Não têm quase nada, mas sorriem sempre
QNUNO PINTO FERNANDES uando chego à Selva a maioria dos migrantes ainda dorme. São 09.00. Alguns passaram parte da noite a tentar entrar num camião rumo ao Reino Unido.
Andar ali durante a manhã pode ser uma alegria. Quase todas as pessoas por quem passo me dão os bons dias, sempre com um sorriso no rosto, enquanto se preparam para fazer a higiene matinal.
Por estar aqui há nove dias já conheço alguns migrantes. Todos os dias vou tomar café à “casa” de uns sudaneses, uma casa feita de tábuas e plásticos, erguida pelos próprios, com a ajuda de alguns voluntários.
Depois de cumprimentar sete migrantes que dormem em três casas de madeira, perguntam-me logo “café ou chá?”. Bebo café com eles na “sala”, como chamam a um pequeno alpendre de madeira com dois sofás velhos .
Depois do café digo-lhes que vou dar uma volta, falar com algumas pessoas que já conheço, pois os dias aqui na Selva são sempre iguais e não existe nada de especial para fazer.
Chego a um lugar onde existe uma caravana que se chama Welcome Caravan, onde alguns voluntários estão a dar roupas ou tendas. Entretanto, chega a Luísa, uma voluntária portuguesa que já passou algum tempo na Selva. Diz-me que quer ir ver se encontra um amigo do Afeganistão que deixou aqui na Selva e pergunta-me se quero ir com ela ver se o encontra. Depois de andarmos às voltas durante alguns minutos batemos a uma porta.
Estavam a dormir mas assim que veem a Luísa por uma fresta da porta é uma alegria, dizem logo para entrar. Sou apresentado ao chefe da casa, um rapaz jovem do Afeganistão, que nos convida logo para almoçar com ele e os companheiros de quarto. Chama um dos mais novos e pede-lhe que comece a fazer a comida, pois tem convidados, a Luísa e o Nuno.
Começo a falar com ele e pergunto porque está ali. Conta-me então a sua história: “Fugi porque o meu país estava em guerra e consegui depois de uma longa viagem chegar aonde queria, ao Reino Unido, onde consegui ter trabalho. Passado algum tempo já tinha a minha empresa e empregados a trabalhar para mim, estive dez anos no Reino Unido com uma vida construída e, subitamente, fui apanhado pela polícia e deportado.” Com um sorriso no rosto, garante: “Vou tentar voltar ao Reino Unido, pois tenho lá tudo, amigos e família.” Pouco depois o almoço está pronto: um pão e uma espécie de feijoada à transmontana, mas sem carne e sem legumes, pois aqui a carne é muito cara. Falamos de muita coisa, do dia-a-dia deles, coisas que para nós podem parecer banais, mas que para eles não são, como ter um smartphone. Diz-me o afegão: “Para falar com a minha família no Afeganistão e para a ver tenho de ter um smartphone.” Pergunto-lhe o que vai fazer depois de a Selva acabar e ele, com o mesmo sorriso, repete: “Tentar ir para o Reino Unido.”

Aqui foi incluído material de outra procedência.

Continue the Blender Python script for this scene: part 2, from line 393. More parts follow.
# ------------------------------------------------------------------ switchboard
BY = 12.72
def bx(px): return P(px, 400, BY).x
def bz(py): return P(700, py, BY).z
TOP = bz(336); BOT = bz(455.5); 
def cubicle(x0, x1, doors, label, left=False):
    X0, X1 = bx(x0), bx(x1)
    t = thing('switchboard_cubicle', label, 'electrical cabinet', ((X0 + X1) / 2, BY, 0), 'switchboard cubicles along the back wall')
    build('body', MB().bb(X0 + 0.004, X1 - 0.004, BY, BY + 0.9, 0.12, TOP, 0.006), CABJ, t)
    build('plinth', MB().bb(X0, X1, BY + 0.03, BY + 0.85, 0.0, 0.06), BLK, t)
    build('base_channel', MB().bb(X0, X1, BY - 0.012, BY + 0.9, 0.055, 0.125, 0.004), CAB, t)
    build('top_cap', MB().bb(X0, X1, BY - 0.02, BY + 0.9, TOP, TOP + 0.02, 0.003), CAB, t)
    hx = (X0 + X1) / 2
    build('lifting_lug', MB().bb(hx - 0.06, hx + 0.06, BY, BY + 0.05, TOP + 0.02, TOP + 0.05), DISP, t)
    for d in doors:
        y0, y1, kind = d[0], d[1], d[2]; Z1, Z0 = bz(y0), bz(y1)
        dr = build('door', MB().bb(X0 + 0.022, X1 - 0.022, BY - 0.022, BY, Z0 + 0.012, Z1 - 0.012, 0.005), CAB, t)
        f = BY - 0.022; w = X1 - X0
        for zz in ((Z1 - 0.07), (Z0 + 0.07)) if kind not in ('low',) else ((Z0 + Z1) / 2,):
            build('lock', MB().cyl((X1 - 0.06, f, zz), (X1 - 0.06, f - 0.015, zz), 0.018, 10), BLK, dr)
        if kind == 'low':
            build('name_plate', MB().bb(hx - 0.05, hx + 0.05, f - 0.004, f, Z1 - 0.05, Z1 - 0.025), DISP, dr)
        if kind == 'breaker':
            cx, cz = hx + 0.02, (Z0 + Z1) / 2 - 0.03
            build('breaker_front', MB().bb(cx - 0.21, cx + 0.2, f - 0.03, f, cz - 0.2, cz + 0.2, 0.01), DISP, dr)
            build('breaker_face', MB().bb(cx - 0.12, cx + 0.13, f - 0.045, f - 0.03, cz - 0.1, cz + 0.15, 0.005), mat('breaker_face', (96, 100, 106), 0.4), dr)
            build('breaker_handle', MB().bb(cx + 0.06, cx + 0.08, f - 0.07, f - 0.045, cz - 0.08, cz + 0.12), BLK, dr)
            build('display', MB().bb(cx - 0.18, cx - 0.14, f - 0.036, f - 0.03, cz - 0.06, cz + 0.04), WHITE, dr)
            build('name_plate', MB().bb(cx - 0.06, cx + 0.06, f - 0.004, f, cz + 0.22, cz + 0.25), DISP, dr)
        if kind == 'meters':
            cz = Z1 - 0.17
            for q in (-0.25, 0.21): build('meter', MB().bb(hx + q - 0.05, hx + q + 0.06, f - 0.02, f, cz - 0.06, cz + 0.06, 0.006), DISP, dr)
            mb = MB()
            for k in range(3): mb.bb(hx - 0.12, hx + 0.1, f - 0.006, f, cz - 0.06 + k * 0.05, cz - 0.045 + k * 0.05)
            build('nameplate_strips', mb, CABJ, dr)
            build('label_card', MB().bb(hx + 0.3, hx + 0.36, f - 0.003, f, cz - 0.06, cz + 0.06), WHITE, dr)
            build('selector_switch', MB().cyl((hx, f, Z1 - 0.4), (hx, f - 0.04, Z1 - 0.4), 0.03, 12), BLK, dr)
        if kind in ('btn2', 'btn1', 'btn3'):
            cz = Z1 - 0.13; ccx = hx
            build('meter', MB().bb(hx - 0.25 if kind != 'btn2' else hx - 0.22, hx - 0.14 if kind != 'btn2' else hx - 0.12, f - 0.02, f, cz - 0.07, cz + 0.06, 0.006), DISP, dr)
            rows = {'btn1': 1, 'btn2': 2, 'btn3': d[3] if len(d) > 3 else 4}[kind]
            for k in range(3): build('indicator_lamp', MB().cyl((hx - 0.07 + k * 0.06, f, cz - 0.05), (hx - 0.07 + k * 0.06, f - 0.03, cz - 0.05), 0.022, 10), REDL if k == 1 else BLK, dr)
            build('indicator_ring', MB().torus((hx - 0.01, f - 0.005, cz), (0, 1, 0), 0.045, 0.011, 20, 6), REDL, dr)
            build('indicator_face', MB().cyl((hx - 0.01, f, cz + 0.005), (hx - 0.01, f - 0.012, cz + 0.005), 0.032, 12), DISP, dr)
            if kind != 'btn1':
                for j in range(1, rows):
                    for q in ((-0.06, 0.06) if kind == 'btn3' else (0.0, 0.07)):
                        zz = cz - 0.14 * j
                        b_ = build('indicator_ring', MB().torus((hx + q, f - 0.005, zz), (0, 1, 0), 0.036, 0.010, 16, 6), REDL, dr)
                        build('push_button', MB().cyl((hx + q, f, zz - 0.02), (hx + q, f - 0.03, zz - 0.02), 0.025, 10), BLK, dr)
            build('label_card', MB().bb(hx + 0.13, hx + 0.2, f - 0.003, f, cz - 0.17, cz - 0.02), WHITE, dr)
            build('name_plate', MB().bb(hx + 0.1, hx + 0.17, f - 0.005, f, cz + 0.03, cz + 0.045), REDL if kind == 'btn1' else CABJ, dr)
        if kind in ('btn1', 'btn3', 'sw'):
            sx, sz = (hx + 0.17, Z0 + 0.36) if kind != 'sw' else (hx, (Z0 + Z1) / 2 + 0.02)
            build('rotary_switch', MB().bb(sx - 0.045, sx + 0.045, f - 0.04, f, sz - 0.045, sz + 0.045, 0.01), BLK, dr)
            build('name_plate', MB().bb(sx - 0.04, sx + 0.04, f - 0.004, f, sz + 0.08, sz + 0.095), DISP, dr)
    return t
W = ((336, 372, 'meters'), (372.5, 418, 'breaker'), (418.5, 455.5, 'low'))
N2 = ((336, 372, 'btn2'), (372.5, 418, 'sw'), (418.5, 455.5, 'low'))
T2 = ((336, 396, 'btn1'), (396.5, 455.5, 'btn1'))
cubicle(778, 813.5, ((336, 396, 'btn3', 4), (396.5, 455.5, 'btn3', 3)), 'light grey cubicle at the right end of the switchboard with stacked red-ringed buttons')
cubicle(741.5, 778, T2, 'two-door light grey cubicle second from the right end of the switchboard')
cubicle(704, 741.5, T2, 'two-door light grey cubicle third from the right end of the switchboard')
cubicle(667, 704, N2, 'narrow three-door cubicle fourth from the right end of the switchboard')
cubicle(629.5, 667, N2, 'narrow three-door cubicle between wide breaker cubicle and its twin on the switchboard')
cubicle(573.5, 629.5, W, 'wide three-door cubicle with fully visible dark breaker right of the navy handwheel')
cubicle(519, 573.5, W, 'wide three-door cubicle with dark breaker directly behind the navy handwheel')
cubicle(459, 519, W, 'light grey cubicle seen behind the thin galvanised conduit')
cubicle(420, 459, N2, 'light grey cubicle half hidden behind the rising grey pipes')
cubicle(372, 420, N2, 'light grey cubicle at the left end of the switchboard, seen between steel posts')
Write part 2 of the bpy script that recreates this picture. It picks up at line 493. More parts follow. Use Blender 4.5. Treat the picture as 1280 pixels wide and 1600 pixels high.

Chegada a hora de partir – estava com um pouco de pressa, pois tinha de ir ao centro de imprensa do governo francês levantar a acreditação –, o rapaz afegão não nos quer deixar ir. Pede que fiquemos mais um pouco, que comamos mais um pouco, pois a seguir vem o jantar.
Saio entretanto dali e chego ao centro de imprensa, onde vejo concentrada uma multidão de jornalistas. Demoro duas horas a conseguir obter a minha acreditação para poder durante estes dias estar num perímetro de segurança restrito montado pela polícia.
Quando volto para a Selva, começam, mais uma vez, os confrontos entre as forças policiais e os migrantes. Duram mais de quatro horas. As casas de banho são incendiadas como forma de protesto. A polícia lança granadas de gás lacrimogéneo para afastar os migrantes. Estes respondem com o que têm à mão: pedras.